*Stated goal*. Look below for the line containing "were 1600x1067 pixels." and the line containing "WEED_O = mat('orange_seaweed', (.50, .26, .05), .9, .3, 6)"; repeat exactly those two lines and all lines between them, and nothing else.

*Data shown*.
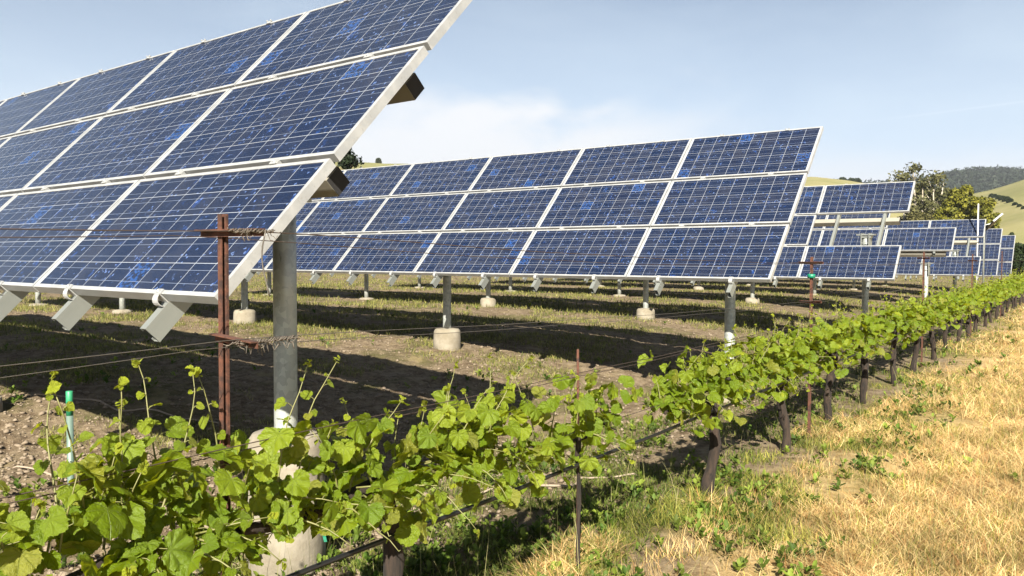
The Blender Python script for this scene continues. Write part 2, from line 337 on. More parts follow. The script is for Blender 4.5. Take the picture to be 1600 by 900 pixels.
# ------------------------------------------------------------------ ground: one sheet to the horizon
def build_ground():
    a1 = np.radians(np.linspace(-42, 42, 620)); a2 = np.radians(np.linspace(42, 318, 140))[1:-1]
    A = np.concatenate([a1, a2]); rr = np.concatenate([[.15, .6, 1.1], np.geomspace(1.5, 3600, 640)])
    AA, RR = np.meshgrid(A, rr); X = RR * np.sin(AA); Y = RR * np.cos(AA); Z = ground_z(X, Y)
    V = np.stack([X, Y, Z], -1).reshape(-1, 3); na = len(A); nr = len(rr)
    i, j = np.meshgrid(np.arange(nr - 1), np.arange(na), indexing='ij'); j2 = (j + 1) % na
    F4 = np.stack([i * na + j, (i + 1) * na + j, (i + 1) * na + j2, i * na + j2], -1).reshape(-1, 4)
    V = np.vstack([V, [[0, 0, 0]]]); c = len(V) - 1; F3 = np.stack([np.full(na, c), np.arange(na), (np.arange(na) + 1) % na], -1)
    t = MT('dry_ground'); p = t.pos()
    sp = t.n('SeparateXYZ'); t.lk(p, sp.inputs[0])
    tt = t.math('ADD', t.math('MULTIPLY', sp.outputs[0], .811), t.math('MULTIPLY', sp.outputs[1], -.585))
    n0 = t.noise(.9, 6, .65, p); n1 = t.noise(7, 7, .7, p); n2 = t.noise(46, 5, .7, p); n3 = t.noise(.28, 4, .6, p)
    soil = t.mix(t.rng(n1, .32, .68), c4v(.15, .105, .065), c4v(.38, .30, .20)); soil = t.mix(t.rng(n2, .55, .75), soil, c4v(.54, .44, .31)); soil = t.mix(t.rng(n0, .5, .72), soil, t.mix(.5, soil, c4v(.16, .12, .08)))
    straw = t.mix(t.rng(n1, .3, .7), c4v(.70, .45, .17), c4v(1.15, .84, .42)); straw = t.mix(t.rng(n2, .5, .75), straw, c4v(.98, .74, .42))
    grs = t.mix(n1, c4v(.07, .085, .018), c4v(.20, .19, .06))
    gb = t.math('ADD', t.rng(n0, .52, .70), t.math('MULTIPLY', t.rng(tt, 1.6, -1.2), t.rng(n0, .36, .56)))
    straw = t.mix(t.math('MULTIPLY', gb, .45, True), straw, grs)
    field = t.mix(t.math('MULTIPLY', t.rng(t.math('ADD', n0, t.math('MULTIPLY', n3, .6)), .80, .95), .6), soil, grs)
    field = t.mix(t.rng(t.noise(1.7, 5, .6, p), .56, .68, 0, .5), field, c4v(.42, .34, .17))
    edge = t.math('ADD', tt, t.math('MULTIPLY', t.math('SUBTRACT', n0, .5), 2.2))
    c = t.mix(t.rng(edge, -2.2, -1.2), field, straw)
    dist = t.n('VectorMath'); dist.operation = 'LENGTH'; t.lk(p, dist.inputs[0])
    c = t.mix(t.rng(dist.outputs['Value'], 45, 130), c, t.mix(n3, c4v(.22, .22, .08), c4v(.36, .31, .14)))
    t.set(Base_Color=c, Roughness=1.0, Specular_IOR_Level=.1); t.bump(t.math('ADD', n2, t.math('MULTIPLY', n1, 1.5)), .8, .022)
    o = np_mesh('ground', V, F3, F4, t.m, smooth=True); tag(o, kind='structure'); return o
build_ground()

# ------------------------------------------------------------------ hills
def lerp_profile(px, pts): return np.interp(px, [p[0] for p in pts], [p[1] for p in pts])
HILLA = [(-900, 300), (-300, 296), (0, 262), (300, 250), (500, 252), (560, 258), (640, 260), (720, 270), (900, 292), (1150, 285), (1270, 277), (1320, 282), (1420, 300), (1500, 311), (1545, 301), (1600, 283), (1700, 268), (1900, 262), (2300, 285), (2700, 310)]
HILLB = [(-900, 360), (900, 350), (1200, 310), (1400, 289), (1450, 282), (1490, 274), (1530, 272), (1570, 271), (1620, 275), (1800, 281), (2100, 300), (2600, 330)]
def hill(name, prof, d0, d1, d2, mat, rough, amp):
    px = np.linspace(prof[0][0], prof[-1][0], 420); dd = np.concatenate([np.linspace(d0, d1, 60), np.linspace(d1, d2, 16)[1:]])
    P, D = np.meshgrid(px, dd); H = (402 - lerp_profile(P, prof)) / 1264 * d1 + EYE
    ramp = np.where(D <= d1, sstep(D, d0 - (d1 - d0) * .25, d1 + (d1 - d0) * .12) / sstep(np.array(float(d1)), d0 - (d1 - d0) * .25, d1 + (d1 - d0) * .12), 1 - .9 * sstep(D, d1, d2))
    X = (P - 800) / 1264 * D; base = sstep(np.array(float(d0)), d0 - (d1 - d0) * .25, d1 + (d1 - d0) * .12)
    Z = H * (ramp - (base if True else 0) * (1 - sstep(D, d0, d0 + 60))) - .4
    Z = Z + fbm(X / rough, D / rough, 4) * amp * np.clip((D - d0) / 80, 0, 1)
    V = np.stack([X, D, Z], -1).reshape(-1, 3); nj = len(px); i, j = np.meshgrid(np.arange(len(dd) - 1), np.arange(nj - 1), indexing='ij')
    F4 = np.stack([i * nj + j, i * nj + j + 1, (i + 1) * nj + j + 1, (i + 1) * nj + j], -1).reshape(-1, 4)
    o = np_mesh(name, V, None, F4, mat, smooth=True); tag(o, kind='structure')
    def zf(x, d):
        pxx = x / d * 1264 + 800; Hh = (402 - lerp_profile(pxx, prof)) / 1264 * d1 + EYE
        rp = sstep(d, d0 - (d1 - d0) * .25, d1 + (d1 - d0) * .12) / sstep(np.array(float(d1)), d0 - (d1 - d0) * .25, d1 + (d1 - d0) * .12)
        return Hh * (np.where(d <= d1, rp, 1) - base * (1 - sstep(d, d0, d0 + 60))) - .4 + fbm(x / rough, d / rough, 4) * amp * np.clip((d - d0) / 80, 0, 1)
    return zf
t = MT('hill_grass'); p = t.pos(); a = t.noise(.012, 6, .6, p); b = t.noise(.09, 6, .7, p); a2 = t.noise(.02, 4, .6, t.scalev(p, (1, .4, 1)))
c = t.mix(t.rng(a, .38, .62), c4v(.28, .28, .12), c4v(.38, .35, .17)); c = t.mix(t.math('MULTIPLY', t.rng(b, .45, .7), .5), c, c4v(.20, .21, .065)); c = t.mix(t.math('MULTIPLY', t.rng(a2, .56, .68), .6), c, c4v(.46, .33, .20))
t.set(Base_Color=c, Roughness=1.0, Specular_IOR_Level=.05); HG = t.m
t = MT('hill_forest_floor'); p = t.pos(); a = t.noise(.05, 6, .7, p); t.set(Base_Color=t.mix(a, c4v(.020, .035, .018), c4v(.05, .07, .03)), Roughness=1.0); HF = t.m
zA = hill('hill', HILLA, 130, 480, 800, HG, 60, 5)
zB = hill('hill', HILLB, 600, 1150, 1700, HF, 90, 14)

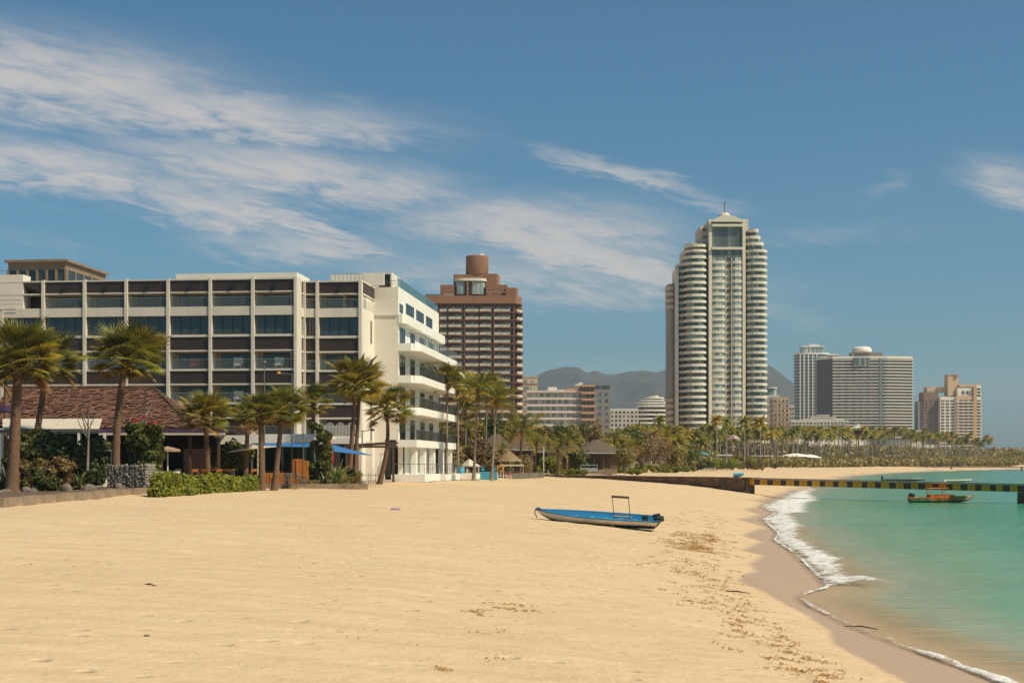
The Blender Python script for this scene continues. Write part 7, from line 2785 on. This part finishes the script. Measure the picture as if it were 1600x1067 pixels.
# ------------------------------------------------------------------ seaweed, twigs and crumbs on the sand
WEED = mat('dry_seaweed', (.28, .12, .030), .9, .3, 8, col2=(.48, .25, .07))
WEED_O = mat('orange_seaweed', (.50, .26, .05), .9, .3, 6)


def debris(name, pts, n, spread, size, m, seed):
    g = random.Random(seed)
    V_, Fc = [], []
    seg = [ground_px(*p) for p in pts]
    xs_, ys_ = [], []
    clump = 14
    for c_ in range(max(1, n // clump)):
        t = g.random() * (len(seg) - 1)
        i = int(t)
        f = t - i
        a, b = seg[i], seg[min(i + 1, len(seg) - 1)]
        sp = spread(t / (len(seg) - 1)) if callable(spread) else spread
        cx = a[0] + (b[0] - a[0]) * f + g.gauss(0, 1) * sp
        cy_ = a[1] + (b[1] - a[1]) * f + g.gauss(0, sp * .8)
        # wrack lies in short strings roughly along the tide line
        dl = math.hypot(b[0] - a[0], b[1] - a[1]) + 1e-6
        ux, uy = (b[0] - a[0]) / dl, (b[1] - a[1]) / dl
        th = g.gauss(0, .7)
        ux, uy = ux * math.cos(th) - uy * math.sin(th), ux * math.sin(th) + uy * math.cos(th)
        ln_ = sp * g.uniform(.1, .8)
        for _ in range(int(clump * g.uniform(.3, 1.7))):
            q = g.gauss(0, 1) * ln_
            xs_.append(cx + ux * q + g.gauss(0, .05 + sp * .06))
            ys_.append(cy_ + uy * q + g.gauss(0, .05 + sp * .06))
    zs2 = land_z(np.array(xs_), np.array(ys_), True)
    for x, y, z in zip(xs_, ys_, zs2):
        a = g.uniform(0, 6.28)
        L = size * g.uniform(.4, 1.8)
        w_ = L * g.uniform(.12, .4)
        c, s_ = math.cos(a), math.sin(a)
        lift = g.uniform(.004, .03)
        i = len(V_)
        mid = g.uniform(-.3, .3) * L
        for (u, v, hh) in ((-L / 2, -w_ / 2, .006), (-L / 2, w_ / 2, .006), (0, w_ / 2 + mid, lift + .01), (0, -w_ / 2 + mid, lift + .01), (L / 2, w_ / 3, .008), (L / 2, -w_ / 3, .008)):
            V_.append((x + u * c - v * s_, y + u * s_ + v * c, z + hh))
        Fc += [(i, i + 1, i + 2, i + 3), (i + 3, i + 2, i + 4, i + 5)]
    o = link(name, np_mesh(name, V_, Fc, m), None)
    stuff(o)
    return o


debris('seaweed', [(1088, 795), (1075, 830), (1062, 850), (1075, 870), (1068, 888), (1100, 905), (1115, 935), (1130, 955), (1190, 985), (1240, 1030), (1290, 1065)], 1700, lambda t: 1.0 - .6 * t, .075, WEED, 1)
debris('seaweed', [(1098, 835), (1082, 850), (1090, 862)], 2400, .6, .09, WEED_O, 2)
debris('seaweed', [(1105, 800), (1120, 830), (1100, 880), (1140, 930), (1215, 1000), (1262, 1062)], 1900, .40, .06, WEED_O, 3)
debris('seaweed', [(1000, 800), (1060, 815), (1110, 800)], 260, 1.4, .08, WEED_O, 4)
debris('beach_crumbs', [(60, 1000), (300, 960), (560, 1000), (800, 960), (1000, 1010)], 160, 3.2, .022, WEED, 5)
debris('beach_crumbs', [(40, 860), (400, 880), (700, 870), (1000, 890)], 150, 7.0, .04, WEED, 6)
debris('seaweed', [(770, 945), (800, 948), (770, 955)], 90, .5, .09, WEED_O, 7)
debris('seaweed', [(640, 1035), (700, 1060), (760, 985)], 60, .5, .06, WEED_O, 8)
# sticks
for i, (px, py, L, a, lab) in enumerate([(1345, 985, .95, -.75, 'dark stick lying at the water line in the lower right'), (232, 916, .28, .0, 'small dark stick on the open sand, left'), (1150, 926, .9, -.6, 'long dark twig on the sand beside the wet curve')]):
    if i == 0:
        x, y = sea_pt(px, py)
        z = .06
    else:
        x, y, z = ground_px(px, py)
    solo('stick', MB().tube([(-L / 2, 0, .02), (0, .04, .05), (L / 2, 0, .015)], [.012, .02, .010], 6), TEAK, lab, 'stick', (x, y, z), a, smooth=True)
x, y, z = ground_px(617, 797)
solo('cloth', rock_mesh(90, mat('lilac_cloth', (.26, .18, .34), .8), .25), PURPLE, 'crumpled dark purple cloth lying alone on the sand', 'cloth', (x, y, z + .03), 0)
bpy.data.objects['cloth'].scale = (.24, .14, .35)
for i, (px, py) in enumerate([(241, 917), (229, 996)]):
    x, y, z = ground_px(px, py)
    o = link('pebble', ROCKS[i], None, (x, y, z + .01), 0, .05)
    o['label'], o['category'] = ['small dark pebble at the end of the small stick on the open sand', 'small dark pebble on the bare sand near the bottom left'][i], 'pebble'

# ------------------------------------------------------------------ air
hz_m = bpy.data.materials.new('haze_air')
hz_m.use_nodes = True
ht = hz_m.node_tree
ht.nodes.clear()
ho = ht.nodes.new('ShaderNodeOutputMaterial')
pvol = ht.nodes.new('ShaderNodeVolumePrincipled')
pvol.inputs['Color'].default_value = (.80, .88, 1.0, 1)
pvol.inputs['Density'].default_value = HAZE
pvol.inputs['Anisotropy'].default_value = 0.1
ht.links.new(pvol.outputs[0], ho.inputs['Volume'])
hb = link('haze', MB().box(-8200, 8800, -200, 8300, -6.5, 440).mesh('haze', hz_m))
stuff(hb)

*Finished answer*.
The Blender Python script for this scene continues. Write part 7, from line 2785 on. This part finishes the script. Measure the picture as if it were 1600x1067 pixels.
# ------------------------------------------------------------------ seaweed, twigs and crumbs on the sand
WEED = mat('dry_seaweed', (.28, .12, .030), .9, .3, 8, col2=(.48, .25, .07))
WEED_O = mat('orange_seaweed', (.50, .26, .05), .9, .3, 6)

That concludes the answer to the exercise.